I’ve been in this office since January 5th and I’ve yet to see a ghost…I think. The 1900 Building was built in 1924, as a hotel. It’s gone through some renovations over the years and now it’s offices. And I’m told it’s haunted. Woooooooo…
I’m pretty sure my office window is third from the left, on the right side of the front tower, third floor. |
On our first day of moving in, we hung my bulletin board on the wall next to my desk and the next day, it was on the floor. It’s true! Of course I’m leaving out a bit of the story. We hung it with those sticky tab things they advertise on television–hooks with sticky stuff on the back of them. Super strong! Not. The bulletin board fell to the floor a few minutes after we hung it. So, we pressed the sticky hooks on harder and hung it again just before leaving, knowing we’d probably find it on the floor again when we came back the next day. And we did! We got permission to put nails in the wall and hung it again and it has yet to fall. Ghosts can’t do anything with nails.
A couple of weeks ago, though, I was heading home, and sitting on the sofa in the waiting room in the third floor lobby, was a lady. And for no reason at all, she spoke to me. She said, as I approached the door to the stairs, “I wonder why some people take the stairs instead of the elevator. Maybe they need the exercise.” I said that was certainly my reason. And then she mentioned that this building used to be a hotel! How spooky is that? It was very strange and could possibly have been a ghostly encounter.
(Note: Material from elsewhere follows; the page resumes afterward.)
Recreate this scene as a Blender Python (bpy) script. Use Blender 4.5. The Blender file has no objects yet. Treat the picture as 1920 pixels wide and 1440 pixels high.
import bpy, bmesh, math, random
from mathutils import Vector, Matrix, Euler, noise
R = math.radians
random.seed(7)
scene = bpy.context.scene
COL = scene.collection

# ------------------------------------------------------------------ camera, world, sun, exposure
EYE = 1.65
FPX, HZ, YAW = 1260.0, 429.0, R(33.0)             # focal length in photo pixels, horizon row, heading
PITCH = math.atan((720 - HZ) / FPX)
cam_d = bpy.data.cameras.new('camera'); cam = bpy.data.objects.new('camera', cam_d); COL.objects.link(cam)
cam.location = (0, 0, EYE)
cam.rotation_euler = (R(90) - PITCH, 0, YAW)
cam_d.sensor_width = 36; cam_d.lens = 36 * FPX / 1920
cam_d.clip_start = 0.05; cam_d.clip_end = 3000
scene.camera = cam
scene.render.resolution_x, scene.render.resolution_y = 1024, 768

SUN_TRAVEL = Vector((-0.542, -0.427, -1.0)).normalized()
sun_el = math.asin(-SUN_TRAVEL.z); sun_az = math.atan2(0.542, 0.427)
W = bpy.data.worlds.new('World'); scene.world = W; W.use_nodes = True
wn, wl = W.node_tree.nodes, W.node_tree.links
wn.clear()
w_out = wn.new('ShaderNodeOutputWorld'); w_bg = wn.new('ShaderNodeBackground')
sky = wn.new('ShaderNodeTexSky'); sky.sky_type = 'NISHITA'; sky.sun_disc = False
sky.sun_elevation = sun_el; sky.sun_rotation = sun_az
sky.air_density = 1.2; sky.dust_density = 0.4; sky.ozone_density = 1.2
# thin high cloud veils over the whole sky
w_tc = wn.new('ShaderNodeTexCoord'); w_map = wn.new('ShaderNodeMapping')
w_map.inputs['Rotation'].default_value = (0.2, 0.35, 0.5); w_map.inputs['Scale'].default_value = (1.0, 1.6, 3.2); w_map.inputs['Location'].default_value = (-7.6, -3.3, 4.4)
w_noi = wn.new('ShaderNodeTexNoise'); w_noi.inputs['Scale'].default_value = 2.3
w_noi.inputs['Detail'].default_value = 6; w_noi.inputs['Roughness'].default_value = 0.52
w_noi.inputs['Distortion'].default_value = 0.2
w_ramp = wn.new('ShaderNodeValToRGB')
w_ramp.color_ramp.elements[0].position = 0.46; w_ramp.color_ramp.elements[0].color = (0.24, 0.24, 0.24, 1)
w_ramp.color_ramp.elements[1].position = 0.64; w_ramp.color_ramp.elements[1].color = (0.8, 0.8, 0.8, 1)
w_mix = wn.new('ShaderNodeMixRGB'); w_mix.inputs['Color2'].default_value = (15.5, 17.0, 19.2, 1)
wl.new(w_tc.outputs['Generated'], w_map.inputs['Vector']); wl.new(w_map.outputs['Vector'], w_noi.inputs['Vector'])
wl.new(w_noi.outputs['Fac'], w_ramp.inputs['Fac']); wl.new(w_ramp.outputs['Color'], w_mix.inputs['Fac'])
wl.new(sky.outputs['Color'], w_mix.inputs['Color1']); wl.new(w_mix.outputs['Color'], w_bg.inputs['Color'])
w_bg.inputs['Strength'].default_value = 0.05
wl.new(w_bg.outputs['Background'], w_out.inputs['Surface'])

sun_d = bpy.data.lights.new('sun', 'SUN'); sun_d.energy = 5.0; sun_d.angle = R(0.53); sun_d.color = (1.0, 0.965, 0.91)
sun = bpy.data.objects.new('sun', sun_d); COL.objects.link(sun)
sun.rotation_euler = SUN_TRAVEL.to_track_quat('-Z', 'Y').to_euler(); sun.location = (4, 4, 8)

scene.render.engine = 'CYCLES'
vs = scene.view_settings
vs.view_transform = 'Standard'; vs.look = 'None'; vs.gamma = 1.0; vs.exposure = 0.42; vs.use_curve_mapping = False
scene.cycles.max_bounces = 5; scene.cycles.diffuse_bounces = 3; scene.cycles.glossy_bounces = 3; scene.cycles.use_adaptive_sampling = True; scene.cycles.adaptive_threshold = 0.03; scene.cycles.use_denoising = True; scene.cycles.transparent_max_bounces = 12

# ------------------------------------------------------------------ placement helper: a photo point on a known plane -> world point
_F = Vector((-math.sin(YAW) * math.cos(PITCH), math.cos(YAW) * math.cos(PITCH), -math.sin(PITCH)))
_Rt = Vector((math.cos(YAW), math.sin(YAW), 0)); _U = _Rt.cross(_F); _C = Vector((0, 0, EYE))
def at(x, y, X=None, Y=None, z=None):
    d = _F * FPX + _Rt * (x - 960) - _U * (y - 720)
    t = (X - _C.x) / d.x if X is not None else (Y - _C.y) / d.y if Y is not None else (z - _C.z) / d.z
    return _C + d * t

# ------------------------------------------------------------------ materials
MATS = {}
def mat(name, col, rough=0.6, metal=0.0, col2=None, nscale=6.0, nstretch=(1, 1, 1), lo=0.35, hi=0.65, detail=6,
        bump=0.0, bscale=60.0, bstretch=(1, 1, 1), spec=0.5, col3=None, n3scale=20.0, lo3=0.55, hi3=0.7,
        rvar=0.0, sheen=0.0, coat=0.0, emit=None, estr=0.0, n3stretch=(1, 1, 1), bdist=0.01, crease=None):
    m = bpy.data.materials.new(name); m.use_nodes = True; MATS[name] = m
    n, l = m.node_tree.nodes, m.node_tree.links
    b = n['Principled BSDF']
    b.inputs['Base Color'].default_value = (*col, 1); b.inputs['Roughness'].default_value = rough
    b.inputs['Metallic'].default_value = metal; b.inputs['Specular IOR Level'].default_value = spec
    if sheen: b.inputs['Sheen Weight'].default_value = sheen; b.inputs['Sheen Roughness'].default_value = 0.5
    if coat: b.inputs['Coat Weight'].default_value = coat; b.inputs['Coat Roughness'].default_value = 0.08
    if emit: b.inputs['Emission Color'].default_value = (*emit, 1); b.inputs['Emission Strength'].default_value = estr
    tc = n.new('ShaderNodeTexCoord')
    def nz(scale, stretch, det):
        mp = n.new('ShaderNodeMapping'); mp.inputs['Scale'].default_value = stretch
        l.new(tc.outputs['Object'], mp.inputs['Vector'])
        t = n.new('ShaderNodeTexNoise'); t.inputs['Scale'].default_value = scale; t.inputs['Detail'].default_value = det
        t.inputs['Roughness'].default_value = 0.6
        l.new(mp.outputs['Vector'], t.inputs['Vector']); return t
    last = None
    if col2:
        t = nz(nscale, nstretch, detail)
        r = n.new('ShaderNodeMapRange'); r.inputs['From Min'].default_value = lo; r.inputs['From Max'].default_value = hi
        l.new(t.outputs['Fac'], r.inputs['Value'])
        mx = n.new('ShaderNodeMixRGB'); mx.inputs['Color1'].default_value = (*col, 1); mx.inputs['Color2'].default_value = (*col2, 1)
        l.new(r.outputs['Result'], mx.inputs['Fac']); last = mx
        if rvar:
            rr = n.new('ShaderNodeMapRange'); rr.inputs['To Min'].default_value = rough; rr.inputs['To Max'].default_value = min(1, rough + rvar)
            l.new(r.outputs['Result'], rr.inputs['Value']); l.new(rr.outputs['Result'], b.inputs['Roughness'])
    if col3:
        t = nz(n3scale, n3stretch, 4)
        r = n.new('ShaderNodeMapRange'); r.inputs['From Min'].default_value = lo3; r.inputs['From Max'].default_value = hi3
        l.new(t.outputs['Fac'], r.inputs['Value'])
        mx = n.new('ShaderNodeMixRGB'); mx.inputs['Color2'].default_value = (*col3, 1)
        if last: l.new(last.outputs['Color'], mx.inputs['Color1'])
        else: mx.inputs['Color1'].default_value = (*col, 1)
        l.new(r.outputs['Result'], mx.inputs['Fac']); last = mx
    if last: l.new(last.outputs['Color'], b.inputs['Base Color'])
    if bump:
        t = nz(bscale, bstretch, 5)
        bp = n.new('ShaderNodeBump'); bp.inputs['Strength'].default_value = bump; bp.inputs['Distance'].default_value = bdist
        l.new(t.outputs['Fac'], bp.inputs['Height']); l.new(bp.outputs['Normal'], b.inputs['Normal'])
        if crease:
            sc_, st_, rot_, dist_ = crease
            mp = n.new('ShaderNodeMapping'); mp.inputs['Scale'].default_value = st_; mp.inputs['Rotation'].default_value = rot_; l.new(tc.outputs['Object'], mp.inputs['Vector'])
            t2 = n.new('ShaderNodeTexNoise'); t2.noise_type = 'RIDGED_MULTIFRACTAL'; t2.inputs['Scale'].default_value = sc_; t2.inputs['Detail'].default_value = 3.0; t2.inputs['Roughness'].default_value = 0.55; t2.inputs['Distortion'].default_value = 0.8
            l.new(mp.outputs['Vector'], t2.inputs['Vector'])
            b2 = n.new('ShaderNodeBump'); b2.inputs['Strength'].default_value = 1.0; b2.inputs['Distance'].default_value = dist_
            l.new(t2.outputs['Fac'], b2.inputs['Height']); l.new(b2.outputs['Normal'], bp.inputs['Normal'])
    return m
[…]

There’s this guy here who sits at a desk facing the door to his office so he can see when people walk down the hallway. It’s a bit unnerving, let me tell you, to walk to my office knowing he can see me coming the whole way. Anyway, the sign on his office door says his name is Tim. But then I met Tim! And that’s not him! Tim is another guy who works in that same office! It’s possible that the guy sitting there at that desk watching me walk down the hallway to my office every morning–probably making mental notes on how much past nine I arrive–is a ghost. I’m wondering if I should ask Tim, but I’m too introverted.
Anyway, the only information I can find out about ghosts in this building tells me the main ghost’s name is Amelia and she was in love with a sea captain. She lived at the hotel and he would sail in for rendezvous, the salty dog. At some point, he never came back and Amelia either died of a broken heart, or killed herself. It’s hard to say which of those is the more romantic. But I’m going to say she tied sheets together, hitched them to a bed post, and hung herself out a third-floor window–maybe the very same window out of which I gaze daily!
And now she roams the halls of this building searching for her lover. Oh, Captain! My Captain!
I’m sure Amelia was a fine girl, and what a good wife she’d have been. But as anyone could have told her, he was a sea captain…his life, his love, and his lady…was the sea.
Some say the old captain went down with his boat in the lagoon, trying to get back to his dear Amelia for a much needed third-floor romp, and his ghost also roams the halls. I find this a tad unbelievable as the lagoon just isn’t that dangerous, unless he couldn’t swim at all and then what sort of sea captain would he have been?
Still, imagine the two of them searching the hallways, the stairs, the offices–confused and wondering why it’s so godforsaken cold in here–and not ever finding each other, either because they’re ghosts and can’t see each other, or because it’s just a big building and maybe Captain Lover can’t remember what floor Amelia is on. Maybe he doesn’t really want to remember. Maybe he’s boinking the other ghosts–the lady in the lobby and the guy who watches me walk to my office.
I like that I can’t find much information about the ghosts here. It means I can make up whatever I want about them–oh, wait…they’re ghosts so of course I can make up whatever I want. I don’t need to see a ghost, or hear a ghost, or get a freaky feeling of a ghost to write about a ghost. I think a paranormal romance is on the horizon.